Parada frente a las arenas negras de aquella playa tranquila y aparentemente deshabitada preguntaba cómo se atrevieron a subestimarnos.
Tal vez la ubicación geográfica los animó a pensar que lograrían sus sueños. Miraba el mar y escuchaba el tronar de los misiles, aviones en el aire y pensaba en algo que me aterrorizó cuando llegué, la estrecha carretera cuyos bordes tenían agua por el cenagoso terreno, estoy segura, que en el fragor de la batalla nadie se percató de ese peligro como me sucedió en ese viaje de descubrimiento.
Y no tenía respuesta, el olor a carbón invadía el aire que de vez en cuando dejaba sentir el grito de un pájaro en las alturas del intrincado humedal, y los cangrejos rojos de regreso a sus cuevas se adueñaban en las tardes de los caminos, obligando a los choferes a transitar a determinadas horas para no ponchar las gomas.
Fue mi suegra, Carmela, la primera mujer que conocí que me hablara de la batalla de Playa Girón, dijo, “fui a cocinar al central Australia, todo era un hervidero de milicianos; no puedes irte de Jagüey Grande sin ir a la Ciénaga de Zapata, ya no es la de antes mucho se ha hecho”. Aún era estudiante de Periodismo y no podía perder la oportunidad.
Conocí el museo, con cientos de piezas de todo tipo, testigos mudos de la vitoria que hoy a 64 años sigue siendo la gran derrota del imperialismo norteamericano en América Latina.

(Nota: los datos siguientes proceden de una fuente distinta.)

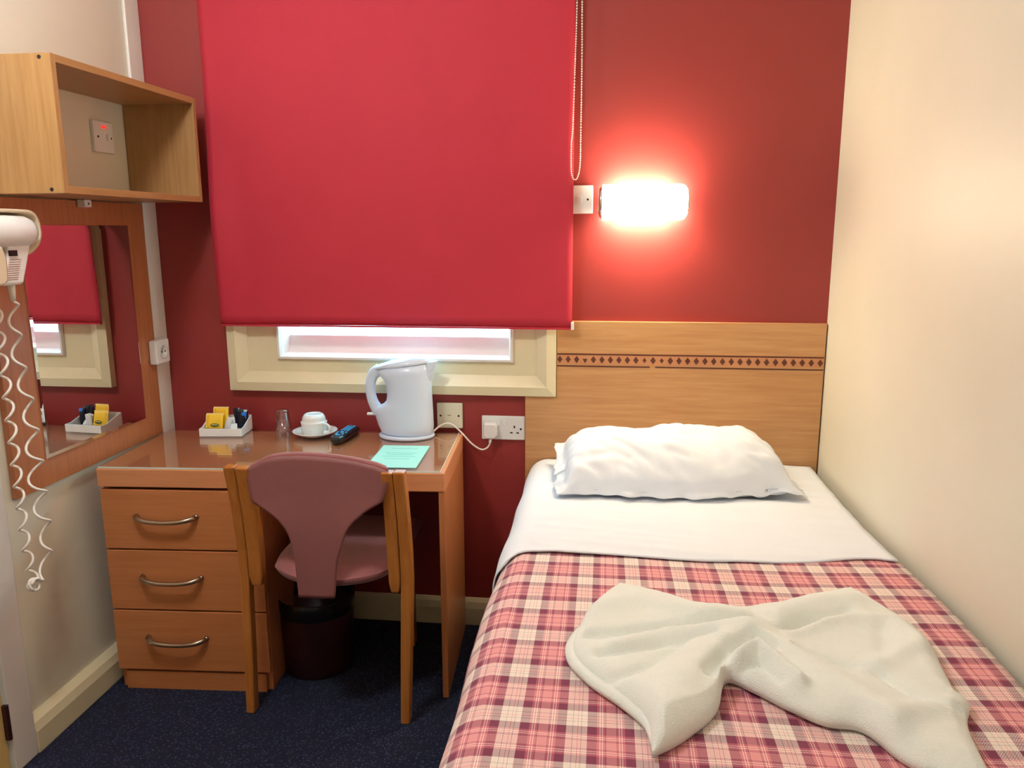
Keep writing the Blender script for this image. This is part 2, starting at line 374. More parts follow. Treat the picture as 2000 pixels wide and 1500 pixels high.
# ---------------------------------------------------------------- wall lamp and its switch
t = thing('wall_lamp', 'lit tubular bedside lamp glowing on the red wall', 'lamp', (.105, 0, 1.44))
n = 28
def lamp_ring(x, ry, rz, yc=-.062): return [(x, yc+ry*math.cos(2*PI*i/n), 1.4405+rz*math.sin(2*PI*i/n)) for i in range(n)]
obj('diffuser', loft(bmesh.new(), [lamp_ring(-.012, .049, .051), lamp_ring(-.010, .051, .053), lamp_ring(.222, .051, .053), lamp_ring(.234, .047, .049), lamp_ring(.241, .036, .038)]), 'lampglow', t, True)
obj('end_cap', loft(bmesh.new(), [lamp_ring(-.0235, .030, .032), lamp_ring(-.021, .041, .043), lamp_ring(-.0125, .049, .051)]), 'chrome', t, True)['label'] = 'chrome left end cap'
obj('end_cap', loft(bmesh.new(), [lamp_ring(.2415, .036, .038), lamp_ring(.246, .026, .028)]), 'creamp', t, True)['label'] = 'cream right end cap'
for z, k in ((1.4935, 0), (1.3865, 1)):
    obj('light_slot', bx(.030, .190, -.044, -.014, z, z+.001), 'slotglow', t)
obj('wall_mount', bx(-.008, .232, -.0115, 0, 1.400, 1.481), 'plastic', t, bevel=.003)
def plate(t, x0, x1, z0, z1, y=0, d=.012, m='plastic', bev=.003):
    return obj('plate', bx(x0, x1, y-d, y, z0, z1), m, t, bevel=bev)
def screw(t, x, z, y, m='hole', r=.0035):
    bm = bmesh.new(); disc(bm, (x, y, z), (0, -1, 0), r, .0008, 10); obj('screw', bm, m, t)
t = thing('light_switch', 'white light switch between red blind and lit wall lamp', 'switch', (-.083, 0, 1.45))
plate(t, -.127, -.041, 1.409, 1.495)
bm = bmesh.new(); disc(bm, (-.084, -.012, 1.452), (0, -1, 0), .013, .002, 24)
obj('rocker_surround', bm, 'plastic', t)
obj('rocker', bx(-.091, -.077, -.018, -.014, 1.442, 1.462), 'plastic', t, bevel=.001)
screw(t, -.057, 1.452, -.012)
# ---------------------------------------------------------------- headboard
t = thing('headboard', 'wide beech headboard with a row of dark diamonds', 'headboard', (.22, 0, .2))
HL, HR, HT = -.252, .684, 1.073
pts = [(HL, .2), (HR, .2), (HR, HT), (-.149, HT), (-.149, .825), (HL, .825)]
obj('panel', prism(bmesh.new(), pts, lambda x, z: (x, -.0012, z), lambda x, z: (x, -.018, z)), 'headw_x', t, bevel=.0015)
obj('inlay_band', bx(-.148, .680, -.0185, -.0175, .9355, .9645), 'inlay_bg', t)
obj('inlay_line', bx(-.148, .682, -.0190, -.0172, .9645, .9695), 'inlay', t)['label'] = 'upper dark inlay line'
bm = bx(-.148, .148, -.0190, -.0172, .9260, .9305); box(bm, .165, .682, -.0190, -.0172, .9260, .9305)
obj('inlay_line', bm, 'inlay', t)['label'] = 'lower dark inlay line with a chipped gap'
nd = 31
dm = None
for i in range(nd):
    x = lerp(-.139, .671, i/(nd-1)); k = .72 if i in (10, 12) else 1
    if i == 3:
        pts = [(0, -.0115), (.0080, .001), (.002, .003), (-.0080, .002)]
    else: pts = [(0, -.0120*k), (.0086*k, 0), (0, .0120*k), (-.0086*k, 0)]
    if dm is None or i in (3, 10, 12):
        bm = prism(bmesh.new(), pts, lambda a, z: (a-.22, -.0182, z+.75), lambda a, z: (a-.22, -.0196, z+.75))
        o = obj('diamond', bm, 'inlay', t, local=True)
        if dm is None: dm = o
    else:
        o = dm.copy(); COL.objects.link(o); o.parent = t
    o.location = (x, 0, 0)
# ---------------------------------------------------------------- bed
YB0, YB1 = -.024, -1.93
SX, RX, RAD = -.225, .678, .07
def zt(x, y): return .600+.028*sstep(-.35, -1.25, y)+.012*sstep(.35, .68, x)*sstep(-.5, -1.2, y)
t = thing('single_bed', 'single divan bed pushed against the cream right wall', 'bed', (.22, -.98, 0))
obj('divan_base', bx(SX+.035, RX-.02, YB1+.05, YB0-.01, .06, .33), 'base', t, bevel=.01)
obj('mattress', bx(SX+.03, RX-.015, YB1+.04, YB0-.006, .332, .560), 'matt', t, bevel=.045, seg=4)
for sx in (SX+.09, RX-.09):
    for sy in (-.15, -1.75):
        bm = bmesh.new(); disc(bm, (sx, sy, 0), (0, 0, 1), .02, .062, 12, .026); obj('leg', bm, 'hole', t, True)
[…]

A la orilla de la carretera y en otros lugares pude observar los monolitos, en recordación a los caídos, y sentí orgullo de esos combatientes que al primer llamado de defender la patria no dudaron en partir, muchos en plena juventud. En otras ocasiones visité la Ciénaga pero aún conservo ese sabor a victoria ante aquellos que pertrechados de la modernidad bélica no tenían convicción y conocieron que a nadie por pequeño que sea se les puede subestimar.